START RECORDED INFORMATION

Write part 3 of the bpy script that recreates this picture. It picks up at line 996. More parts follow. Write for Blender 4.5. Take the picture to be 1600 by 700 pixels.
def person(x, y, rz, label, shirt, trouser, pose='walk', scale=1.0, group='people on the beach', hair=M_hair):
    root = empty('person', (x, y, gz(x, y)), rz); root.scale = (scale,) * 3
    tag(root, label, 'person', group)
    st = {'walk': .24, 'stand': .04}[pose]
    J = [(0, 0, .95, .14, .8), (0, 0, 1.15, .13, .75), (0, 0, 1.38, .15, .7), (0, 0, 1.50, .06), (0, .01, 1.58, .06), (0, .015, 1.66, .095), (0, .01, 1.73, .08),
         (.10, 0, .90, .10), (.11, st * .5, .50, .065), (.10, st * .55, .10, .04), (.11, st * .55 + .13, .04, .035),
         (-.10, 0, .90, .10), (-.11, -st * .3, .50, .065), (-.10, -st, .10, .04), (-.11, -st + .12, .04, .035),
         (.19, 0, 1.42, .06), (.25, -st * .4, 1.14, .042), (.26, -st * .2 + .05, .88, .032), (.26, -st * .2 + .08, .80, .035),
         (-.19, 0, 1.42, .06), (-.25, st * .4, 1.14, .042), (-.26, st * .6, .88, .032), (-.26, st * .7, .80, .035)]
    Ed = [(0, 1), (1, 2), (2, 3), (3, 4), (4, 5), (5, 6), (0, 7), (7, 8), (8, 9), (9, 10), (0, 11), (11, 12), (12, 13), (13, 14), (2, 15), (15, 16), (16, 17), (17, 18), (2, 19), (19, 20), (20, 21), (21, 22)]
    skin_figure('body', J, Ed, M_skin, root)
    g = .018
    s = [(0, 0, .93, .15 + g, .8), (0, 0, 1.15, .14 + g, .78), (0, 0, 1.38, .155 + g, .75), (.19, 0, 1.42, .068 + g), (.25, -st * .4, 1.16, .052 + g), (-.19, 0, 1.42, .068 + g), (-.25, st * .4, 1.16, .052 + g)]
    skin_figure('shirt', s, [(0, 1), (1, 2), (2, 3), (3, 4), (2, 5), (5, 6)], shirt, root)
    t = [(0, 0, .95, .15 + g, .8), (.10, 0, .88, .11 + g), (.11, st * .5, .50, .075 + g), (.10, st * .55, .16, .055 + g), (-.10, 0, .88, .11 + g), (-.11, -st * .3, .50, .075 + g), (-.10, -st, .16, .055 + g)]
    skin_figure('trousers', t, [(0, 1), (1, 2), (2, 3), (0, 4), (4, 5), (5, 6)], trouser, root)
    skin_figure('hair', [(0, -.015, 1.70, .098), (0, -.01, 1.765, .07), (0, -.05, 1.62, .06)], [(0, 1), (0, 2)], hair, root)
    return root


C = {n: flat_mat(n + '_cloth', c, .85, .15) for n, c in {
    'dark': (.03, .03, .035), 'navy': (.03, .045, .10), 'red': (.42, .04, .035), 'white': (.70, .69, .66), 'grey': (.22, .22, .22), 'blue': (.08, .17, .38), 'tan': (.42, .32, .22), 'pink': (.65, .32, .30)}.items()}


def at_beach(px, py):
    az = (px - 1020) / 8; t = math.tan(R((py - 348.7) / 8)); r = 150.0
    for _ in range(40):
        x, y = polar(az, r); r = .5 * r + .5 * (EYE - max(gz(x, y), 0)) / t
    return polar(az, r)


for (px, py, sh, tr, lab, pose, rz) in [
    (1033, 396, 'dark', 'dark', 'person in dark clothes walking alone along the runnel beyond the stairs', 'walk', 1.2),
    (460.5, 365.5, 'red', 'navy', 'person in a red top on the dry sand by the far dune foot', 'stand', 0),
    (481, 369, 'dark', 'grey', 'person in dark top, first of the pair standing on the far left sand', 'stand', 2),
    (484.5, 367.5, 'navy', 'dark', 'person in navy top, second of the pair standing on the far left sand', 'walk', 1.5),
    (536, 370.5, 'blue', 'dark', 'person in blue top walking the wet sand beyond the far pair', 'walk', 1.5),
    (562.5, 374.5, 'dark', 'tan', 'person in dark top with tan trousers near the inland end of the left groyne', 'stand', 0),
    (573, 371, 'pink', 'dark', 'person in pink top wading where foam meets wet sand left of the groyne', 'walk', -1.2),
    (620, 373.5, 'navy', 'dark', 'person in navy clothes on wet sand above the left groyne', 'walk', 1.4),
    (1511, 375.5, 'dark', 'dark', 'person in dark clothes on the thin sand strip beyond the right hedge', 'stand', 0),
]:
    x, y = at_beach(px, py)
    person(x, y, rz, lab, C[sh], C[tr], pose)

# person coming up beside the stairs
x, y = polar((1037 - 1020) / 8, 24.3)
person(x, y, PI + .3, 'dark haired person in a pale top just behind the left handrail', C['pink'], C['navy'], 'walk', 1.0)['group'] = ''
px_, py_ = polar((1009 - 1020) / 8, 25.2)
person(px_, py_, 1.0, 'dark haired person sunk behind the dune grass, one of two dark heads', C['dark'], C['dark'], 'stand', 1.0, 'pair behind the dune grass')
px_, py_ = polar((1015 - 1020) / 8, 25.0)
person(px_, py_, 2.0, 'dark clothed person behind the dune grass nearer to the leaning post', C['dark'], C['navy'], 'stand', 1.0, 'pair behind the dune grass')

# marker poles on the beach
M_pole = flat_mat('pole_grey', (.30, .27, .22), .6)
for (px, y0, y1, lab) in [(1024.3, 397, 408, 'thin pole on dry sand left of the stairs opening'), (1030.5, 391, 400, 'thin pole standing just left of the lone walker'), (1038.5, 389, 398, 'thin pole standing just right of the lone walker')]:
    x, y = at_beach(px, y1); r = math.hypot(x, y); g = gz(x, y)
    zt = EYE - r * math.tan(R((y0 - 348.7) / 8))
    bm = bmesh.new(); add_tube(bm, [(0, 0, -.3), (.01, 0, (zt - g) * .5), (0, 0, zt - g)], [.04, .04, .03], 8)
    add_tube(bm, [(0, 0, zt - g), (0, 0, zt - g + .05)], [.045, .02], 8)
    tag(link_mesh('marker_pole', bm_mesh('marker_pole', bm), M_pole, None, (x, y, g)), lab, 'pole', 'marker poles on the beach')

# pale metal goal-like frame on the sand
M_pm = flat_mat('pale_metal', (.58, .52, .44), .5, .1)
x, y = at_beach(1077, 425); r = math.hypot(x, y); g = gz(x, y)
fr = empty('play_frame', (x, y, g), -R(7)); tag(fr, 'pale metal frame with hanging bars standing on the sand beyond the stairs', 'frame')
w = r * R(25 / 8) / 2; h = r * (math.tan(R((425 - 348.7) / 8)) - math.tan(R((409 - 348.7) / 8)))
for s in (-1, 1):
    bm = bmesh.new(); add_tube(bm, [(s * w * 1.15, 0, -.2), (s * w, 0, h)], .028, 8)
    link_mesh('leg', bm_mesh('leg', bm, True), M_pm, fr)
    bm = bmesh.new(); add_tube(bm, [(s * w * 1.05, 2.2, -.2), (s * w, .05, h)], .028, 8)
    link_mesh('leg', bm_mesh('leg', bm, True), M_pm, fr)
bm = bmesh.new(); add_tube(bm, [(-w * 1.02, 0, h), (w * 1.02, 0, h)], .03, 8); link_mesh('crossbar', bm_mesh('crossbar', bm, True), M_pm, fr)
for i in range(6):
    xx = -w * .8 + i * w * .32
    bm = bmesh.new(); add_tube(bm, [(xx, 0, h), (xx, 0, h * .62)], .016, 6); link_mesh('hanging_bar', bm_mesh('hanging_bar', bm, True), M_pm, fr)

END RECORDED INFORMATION

**REQUIRED TASK**
Extract all of the data shown above without alteration.

**RESULT BELOW**
Write part 3 of the bpy script that recreates this picture. It picks up at line 996. More parts follow. Write for Blender 4.5. Take the picture to be 1600 by 700 pixels.
def person(x, y, rz, label, shirt, trouser, pose='walk', scale=1.0, group='people on the beach', hair=M_hair):
    root = empty('person', (x, y, gz(x, y)), rz); root.scale = (scale,) * 3
    tag(root, label, 'person', group)
    st = {'walk': .24, 'stand': .04}[pose]
    J = [(0, 0, .95, .14, .8), (0, 0, 1.15, .13, .75), (0, 0, 1.38, .15, .7), (0, 0, 1.50, .06), (0, .01, 1.58, .06), (0, .015, 1.66, .095), (0, .01, 1.73, .08),
         (.10, 0, .90, .10), (.11, st * .5, .50, .065), (.10, st * .55, .10, .04), (.11, st * .55 + .13, .04, .035),
         (-.10, 0, .90, .10), (-.11, -st * .3, .50, .065), (-.10, -st, .10, .04), (-.11, -st + .12, .04, .035),
         (.19, 0, 1.42, .06), (.25, -st * .4, 1.14, .042), (.26, -st * .2 + .05, .88, .032), (.26, -st * .2 + .08, .80, .035),
         (-.19, 0, 1.42, .06), (-.25, st * .4, 1.14, .042), (-.26, st * .6, .88, .032), (-.26, st * .7, .80, .035)]
    Ed = [(0, 1), (1, 2), (2, 3), (3, 4), (4, 5), (5, 6), (0, 7), (7, 8), (8, 9), (9, 10), (0, 11), (11, 12), (12, 13), (13, 14), (2, 15), (15, 16), (16, 17), (17, 18), (2, 19), (19, 20), (20, 21), (21, 22)]
    skin_figure('body', J, Ed, M_skin, root)
    g = .018
    s = [(0, 0, .93, .15 + g, .8), (0, 0, 1.15, .14 + g, .78), (0, 0, 1.38, .155 + g, .75), (.19, 0, 1.42, .068 + g), (.25, -st * .4, 1.16, .052 + g), (-.19, 0, 1.42, .068 + g), (-.25, st * .4, 1.16, .052 + g)]
    skin_figure('shirt', s, [(0, 1), (1, 2), (2, 3), (3, 4), (2, 5), (5, 6)], shirt, root)
    t = [(0, 0, .95, .15 + g, .8), (.10, 0, .88, .11 + g), (.11, st * .5, .50, .075 + g), (.10, st * .55, .16, .055 + g), (-.10, 0, .88, .11 + g), (-.11, -st * .3, .50, .075 + g), (-.10, -st, .16, .055 + g)]
    skin_figure('trousers', t, [(0, 1), (1, 2), (2, 3), (0, 4), (4, 5), (5, 6)], trouser, root)
    skin_figure('hair', [(0, -.015, 1.70, .098), (0, -.01, 1.765, .07), (0, -.05, 1.62, .06)], [(0, 1), (0, 2)], hair, root)
    return root


C = {n: flat_mat(n + '_cloth', c, .85, .15) for n, c in {
    'dark': (.03, .03, .035), 'navy': (.03, .045, .10), 'red': (.42, .04, .035), 'white': (.70, .69, .66), 'grey': (.22, .22, .22), 'blue': (.08, .17, .38), 'tan': (.42, .32, .22), 'pink': (.65, .32, .30)}.items()}


def at_beach(px, py):
    az = (px - 1020) / 8; t = math.tan(R((py - 348.7) / 8)); r = 150.0
    for _ in range(40):
        x, y = polar(az, r); r = .5 * r + .5 * (EYE - max(gz(x, y), 0)) / t
    return polar(az, r)


for (px, py, sh, tr, lab, pose, rz) in [
    (1033, 396, 'dark', 'dark', 'person in dark clothes walking alone along the runnel beyond the stairs', 'walk', 1.2),
    (460.5, 365.5, 'red', 'navy', 'person in a red top on the dry sand by the far dune foot', 'stand', 0),
    (481, 369, 'dark', 'grey', 'person in dark top, first of the pair standing on the far left sand', 'stand', 2),
    (484.5, 367.5, 'navy', 'dark', 'person in navy top, second of the pair standing on the far left sand', 'walk', 1.5),
    (536, 370.5, 'blue', 'dark', 'person in blue top walking the wet sand beyond the far pair', 'walk', 1.5),
    (562.5, 374.5, 'dark', 'tan', 'person in dark top with tan trousers near the inland end of the left groyne', 'stand', 0),
    (573, 371, 'pink', 'dark', 'person in pink top wading where foam meets wet sand left of the groyne', 'walk', -1.2),
    (620, 373.5, 'navy', 'dark', 'person in navy clothes on wet sand above the left groyne', 'walk', 1.4),
    (1511, 375.5, 'dark', 'dark', 'person in dark clothes on the thin sand strip beyond the right hedge', 'stand', 0),
]:
    x, y = at_beach(px, py)
    person(x, y, rz, lab, C[sh], C[tr], pose)

# person coming up beside the stairs
x, y = polar((1037 - 1020) / 8, 24.3)
person(x, y, PI + .3, 'dark haired person in a pale top just behind the left handrail', C['pink'], C['navy'], 'walk', 1.0)['group'] = ''
px_, py_ = polar((1009 - 1020) / 8, 25.2)
person(px_, py_, 1.0, 'dark haired person sunk behind the dune grass, one of two dark heads', C['dark'], C['dark'], 'stand', 1.0, 'pair behind the dune grass')
px_, py_ = polar((1015 - 1020) / 8, 25.0)
person(px_, py_, 2.0, 'dark clothed person behind the dune grass nearer to the leaning post', C['dark'], C['navy'], 'stand', 1.0, 'pair behind the dune grass')

# marker poles on the beach
M_pole = flat_mat('pole_grey', (.30, .27, .22), .6)
for (px, y0, y1, lab) in [(1024.3, 397, 408, 'thin pole on dry sand left of the stairs opening'), (1030.5, 391, 400, 'thin pole standing just left of the lone walker'), (1038.5, 389, 398, 'thin pole standing just right of the lone walker')]:
    x, y = at_beach(px, y1); r = math.hypot(x, y); g = gz(x, y)
    zt = EYE - r * math.tan(R((y0 - 348.7) / 8))
    bm = bmesh.new(); add_tube(bm, [(0, 0, -.3), (.01, 0, (zt - g) * .5), (0, 0, zt - g)], [.04, .04, .03], 8)
    add_tube(bm, [(0, 0, zt - g), (0, 0, zt - g + .05)], [.045, .02], 8)
    tag(link_mesh('marker_pole', bm_mesh('marker_pole', bm), M_pole, None, (x, y, g)), lab, 'pole', 'marker poles on the beach')

# pale metal goal-like frame on the sand
M_pm = flat_mat('pale_metal', (.58, .52, .44), .5, .1)
x, y = at_beach(1077, 425); r = math.hypot(x, y); g = gz(x, y)
fr = empty('play_frame', (x, y, g), -R(7)); tag(fr, 'pale metal frame with hanging bars standing on the sand beyond the stairs', 'frame')
w = r * R(25 / 8) / 2; h = r * (math.tan(R((425 - 348.7) / 8)) - math.tan(R((409 - 348.7) / 8)))
for s in (-1, 1):
    bm = bmesh.new(); add_tube(bm, [(s * w * 1.15, 0, -.2), (s * w, 0, h)], .028, 8)
    link_mesh('leg', bm_mesh('leg', bm, True), M_pm, fr)
    bm = bmesh.new(); add_tube(bm, [(s * w * 1.05, 2.2, -.2), (s * w, .05, h)], .028, 8)
    link_mesh('leg', bm_mesh('leg', bm, True), M_pm, fr)
bm = bmesh.new(); add_tube(bm, [(-w * 1.02, 0, h), (w * 1.02, 0, h)], .03, 8); link_mesh('crossbar', bm_mesh('crossbar', bm, True), M_pm, fr)
for i in range(6):
    xx = -w * .8 + i * w * .32
    bm = bmesh.new(); add_tube(bm, [(xx, 0, h), (xx, 0, h * .62)], .016, 6); link_mesh('hanging_bar', bm_mesh('hanging_bar', bm, True), M_pm, fr)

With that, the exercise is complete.